Check the appropriate box below if the Form 8-K filing is intended to simultaneously satisfy the filing obligation of the registrant under any of the following provisions:

 

¨ Written communications pursuant to Rule 425 under the Securities Act (17 CFR 230.425)

 

¨ Soliciting material pursuant to Rule 14a-12 under the Exchange Act (17 CFR 240.14a-12)

 

¨ Pre-commencement communications pursuant to Rule 14d-2(b) under the Exchange Act (17 CFR 240.14d-2(b))

 

¨ Pre-commencement communications pursuant to Rule 13e-4(c) under the Exchange Act (17 CFR 240.13e-4(c))

 

 

 


Item 7.01. Regulation FD Disclosure.

On March 22, 2010, Active Power, Inc., a Delaware corporation (the “Company”), posted a statement on its website at http://www.activepower.com announcing that Gary Rackow, the Company’s Vice President of Sales for the Americas, passed away on March 16, 2010.

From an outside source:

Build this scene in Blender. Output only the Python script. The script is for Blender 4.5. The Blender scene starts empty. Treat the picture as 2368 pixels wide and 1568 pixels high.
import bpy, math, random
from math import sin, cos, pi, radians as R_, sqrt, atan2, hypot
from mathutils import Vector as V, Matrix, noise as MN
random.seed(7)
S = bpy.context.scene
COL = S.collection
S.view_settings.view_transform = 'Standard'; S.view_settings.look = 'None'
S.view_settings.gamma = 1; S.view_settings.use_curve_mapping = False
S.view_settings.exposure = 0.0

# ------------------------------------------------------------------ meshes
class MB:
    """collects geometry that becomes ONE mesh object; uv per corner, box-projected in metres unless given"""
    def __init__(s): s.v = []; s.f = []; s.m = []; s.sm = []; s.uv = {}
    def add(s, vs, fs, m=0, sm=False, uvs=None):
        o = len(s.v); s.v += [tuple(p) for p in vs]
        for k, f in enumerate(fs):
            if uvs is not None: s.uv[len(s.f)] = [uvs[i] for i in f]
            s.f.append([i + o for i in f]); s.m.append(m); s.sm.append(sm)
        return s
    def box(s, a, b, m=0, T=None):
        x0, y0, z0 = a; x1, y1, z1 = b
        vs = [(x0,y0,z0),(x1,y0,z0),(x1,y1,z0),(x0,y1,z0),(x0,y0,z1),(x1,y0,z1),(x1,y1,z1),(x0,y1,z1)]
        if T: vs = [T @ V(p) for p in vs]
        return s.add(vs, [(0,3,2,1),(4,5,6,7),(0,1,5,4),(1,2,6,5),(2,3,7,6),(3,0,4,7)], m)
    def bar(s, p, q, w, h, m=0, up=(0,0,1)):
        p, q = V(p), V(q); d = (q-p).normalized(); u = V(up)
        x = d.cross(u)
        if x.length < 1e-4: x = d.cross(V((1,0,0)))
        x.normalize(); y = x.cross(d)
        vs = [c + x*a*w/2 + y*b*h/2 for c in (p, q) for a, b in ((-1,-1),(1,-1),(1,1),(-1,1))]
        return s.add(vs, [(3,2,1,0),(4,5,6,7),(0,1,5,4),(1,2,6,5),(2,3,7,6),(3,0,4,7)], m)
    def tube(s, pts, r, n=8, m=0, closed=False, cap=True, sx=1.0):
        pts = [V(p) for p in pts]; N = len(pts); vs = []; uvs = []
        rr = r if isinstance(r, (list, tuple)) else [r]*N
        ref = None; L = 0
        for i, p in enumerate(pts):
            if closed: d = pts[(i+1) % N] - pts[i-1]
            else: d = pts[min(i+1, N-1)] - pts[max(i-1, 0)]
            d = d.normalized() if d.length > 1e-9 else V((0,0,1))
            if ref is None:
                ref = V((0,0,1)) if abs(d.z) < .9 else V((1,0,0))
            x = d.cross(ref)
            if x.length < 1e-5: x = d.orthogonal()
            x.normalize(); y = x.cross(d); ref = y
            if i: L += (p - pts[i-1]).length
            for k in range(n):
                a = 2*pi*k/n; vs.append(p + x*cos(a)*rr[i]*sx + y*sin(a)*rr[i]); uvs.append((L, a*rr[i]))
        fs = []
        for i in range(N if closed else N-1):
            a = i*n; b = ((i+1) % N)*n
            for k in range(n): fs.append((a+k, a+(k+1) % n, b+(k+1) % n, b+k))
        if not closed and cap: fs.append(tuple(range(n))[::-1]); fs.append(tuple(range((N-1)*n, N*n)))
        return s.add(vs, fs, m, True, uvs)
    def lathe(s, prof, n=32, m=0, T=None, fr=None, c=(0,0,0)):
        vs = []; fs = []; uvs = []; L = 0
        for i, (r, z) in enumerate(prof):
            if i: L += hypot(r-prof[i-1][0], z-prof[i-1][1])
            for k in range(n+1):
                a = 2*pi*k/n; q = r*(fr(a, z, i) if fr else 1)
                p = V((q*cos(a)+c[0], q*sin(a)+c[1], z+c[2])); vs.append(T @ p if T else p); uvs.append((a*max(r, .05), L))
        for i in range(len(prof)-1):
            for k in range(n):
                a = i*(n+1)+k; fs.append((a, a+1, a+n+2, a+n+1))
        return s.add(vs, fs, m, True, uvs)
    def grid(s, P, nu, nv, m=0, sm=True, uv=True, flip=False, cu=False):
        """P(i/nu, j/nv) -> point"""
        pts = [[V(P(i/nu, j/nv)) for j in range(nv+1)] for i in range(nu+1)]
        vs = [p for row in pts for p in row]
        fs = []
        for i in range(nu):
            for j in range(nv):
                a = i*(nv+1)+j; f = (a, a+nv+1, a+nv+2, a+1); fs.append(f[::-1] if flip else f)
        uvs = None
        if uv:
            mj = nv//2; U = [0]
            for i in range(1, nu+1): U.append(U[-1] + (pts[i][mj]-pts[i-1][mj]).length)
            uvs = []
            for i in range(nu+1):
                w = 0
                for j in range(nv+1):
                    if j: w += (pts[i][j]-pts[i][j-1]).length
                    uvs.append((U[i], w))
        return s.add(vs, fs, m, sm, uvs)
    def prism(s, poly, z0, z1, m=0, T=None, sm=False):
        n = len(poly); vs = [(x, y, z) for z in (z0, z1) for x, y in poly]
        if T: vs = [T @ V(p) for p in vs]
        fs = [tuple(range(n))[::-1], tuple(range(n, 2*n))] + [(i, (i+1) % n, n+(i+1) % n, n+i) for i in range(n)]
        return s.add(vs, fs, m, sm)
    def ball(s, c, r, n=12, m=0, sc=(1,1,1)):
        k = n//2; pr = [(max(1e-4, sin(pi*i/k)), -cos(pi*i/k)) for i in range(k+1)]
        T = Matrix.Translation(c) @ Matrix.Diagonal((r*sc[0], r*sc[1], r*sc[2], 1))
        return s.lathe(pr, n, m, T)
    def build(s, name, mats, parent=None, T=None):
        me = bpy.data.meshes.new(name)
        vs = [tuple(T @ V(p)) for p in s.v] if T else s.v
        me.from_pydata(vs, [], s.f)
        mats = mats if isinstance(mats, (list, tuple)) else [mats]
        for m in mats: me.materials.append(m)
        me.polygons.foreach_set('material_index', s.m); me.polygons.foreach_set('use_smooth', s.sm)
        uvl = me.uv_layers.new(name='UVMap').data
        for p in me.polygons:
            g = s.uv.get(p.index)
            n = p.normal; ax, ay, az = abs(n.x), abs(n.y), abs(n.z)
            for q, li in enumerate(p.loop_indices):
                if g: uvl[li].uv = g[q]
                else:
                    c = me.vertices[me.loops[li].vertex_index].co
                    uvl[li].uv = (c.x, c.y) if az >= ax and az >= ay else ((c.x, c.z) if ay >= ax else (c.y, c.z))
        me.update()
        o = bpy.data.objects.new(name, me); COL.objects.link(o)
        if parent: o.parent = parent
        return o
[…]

The full text of the statement is attached hereto as Exhibit 99.1. In accordance with General Instruction B.2 of Form 8-K, the information in Item 7.01 in this Current Report on Form 8-K, including Exhibit 99.1 hereto, shall not be deemed “filed” for the purposes of Section 18 of the Securities Exchange Act of 1934, as amended (the “Exchange Act”), or otherwise subject to the liabilities of that section, nor shall it be deemed incorporated by reference in any filing under the Securities Act of 1933, as amended, or the Exchange Act, except as shall be expressly set forth by specific reference in such a filing. The information on the Company’s website is not, and shall not be deemed to be, part of this Form 8-K or incorporated into any filing the Company makes with the Securities and Exchange Commission, except as expressly set forth in such a filing.

 

Item 9.01 Financial Statements and Exhibits.

 

(d)

   Exhibits

99.1

   Statement of Active Power, Inc. dated March 22, 2010.


SIGNATURES

Pursuant to the requirements of the Securities Exchange Act of 1934, the registrant has duly caused this report to be signed on its behalf by the undersigned hereunto duly authorized.

 

         ACTIVE POWER, INC.

Date: March 22, 2010

      By:   

/s/    JOHN K. PENVER        

        

John K. Penver

Chief Financial Officer


EXHIBIT INDEX

 

Exhibit
No.

 

Description

99.1   Statement of Active Power, Inc. dated March 22, 2010.